Pues que les voy a decir, tampoco me parece una tragedia lo de ser puta, en sentido generalizado. Como tampoco sería un dramón ser peón de la construcción, salvo que la explotación radique en una aldea china fronteriza con Mongolia, o en la misma Somalia. Otra cosa serían las mafias, las niñas, la explotación y un puñado de esclavas sexuales trabajando por un puñadito de dólares. A mí la calle Montera me da mucha grima. Las putas son más tristes que guapas, se gastan una innecesaria crueldad entre ellas mismas y se exhiben como escaparates de carne mustia y miseria real. Algunas son casi viejas, otras son casi niñas, y ninguna parece disfrutar vendiéndose. Creo que sienten el acecho, ese espionaje proxeneta que es cualquier fulano saliendo de las salas de ludopatía de aquel entorno de puterío cutre. En contraposición a la hipótesis de que ser puta callejera es una tremenda putada, mi teoría es que ser puta de lujo, o profesional, o prostituta de high standing, puede estar bastante bien. Que si una se quiere hacer jamón de bellota y cobrarlo bien, que lo cobre. Y el Ménage à trois a precio de bogavante gallego, claro está. Me parece bien. Por tanto, no es tanto la prostitución en sentido dramático, sino que habría que buscar la tragedia en las condiciones del ejercicio, derivadas del flujo migratorio del Este de Europa o de las más míseras de las Áfricas existentes.
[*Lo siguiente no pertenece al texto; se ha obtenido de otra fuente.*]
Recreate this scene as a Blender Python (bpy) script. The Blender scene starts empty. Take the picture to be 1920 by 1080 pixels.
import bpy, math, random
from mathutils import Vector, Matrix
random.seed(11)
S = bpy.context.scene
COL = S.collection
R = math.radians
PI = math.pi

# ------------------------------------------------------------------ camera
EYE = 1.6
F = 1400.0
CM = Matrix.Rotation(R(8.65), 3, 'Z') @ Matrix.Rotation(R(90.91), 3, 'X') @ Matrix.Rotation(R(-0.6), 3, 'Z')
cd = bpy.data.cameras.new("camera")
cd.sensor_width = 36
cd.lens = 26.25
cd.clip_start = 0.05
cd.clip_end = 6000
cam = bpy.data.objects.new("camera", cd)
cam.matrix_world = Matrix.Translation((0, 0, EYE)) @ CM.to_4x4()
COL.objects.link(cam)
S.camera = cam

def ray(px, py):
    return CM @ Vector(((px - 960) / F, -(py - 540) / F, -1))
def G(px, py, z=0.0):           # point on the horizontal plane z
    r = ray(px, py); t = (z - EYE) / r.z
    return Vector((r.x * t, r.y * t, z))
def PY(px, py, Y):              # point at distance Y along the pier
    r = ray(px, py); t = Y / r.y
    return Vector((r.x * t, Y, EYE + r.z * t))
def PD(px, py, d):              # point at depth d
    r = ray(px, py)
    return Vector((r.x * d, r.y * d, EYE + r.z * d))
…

Hasta cierto momento de la vida, la prostitución tuvo su dignidad, y su prestigio, cómo iba a carecer de reputación el oficio más arcaico de todos los tiempos, si hasta las pinturas rupestres nos han dado los vestigios de la existencia de putas en la prehistoria. Luego llegó San Jerónimo, y empezó con ese cuento inmoral e impúdico de que las prostitutas se entregaban al vicio de los pecadores de la carne. Y San Pablo, y todo se fue desviando a la depravación y la lujuria como trenes de alta velocidad con destino al Infierno. Aparecen las tinieblas y las llamaradas y las putas empiezan a ser malas. A la hoguera. 
Pero han tenido y tienen su destino social. Mucho necesitado y mucho vicioso, y mucha felicidad artificial pagada. Y mucho que aguantar, claro, esa es otra, desdentados, cocainómanos, borrachos, niñatos llorones. Ser puta tiene su precio, claro que sí. Pues eso, a pasar por caja, y a mirar un poco a Holanda, para regular, y hacer limpieza, no necesariamente de putas, sino de proxenetas y malparidos. Me parece.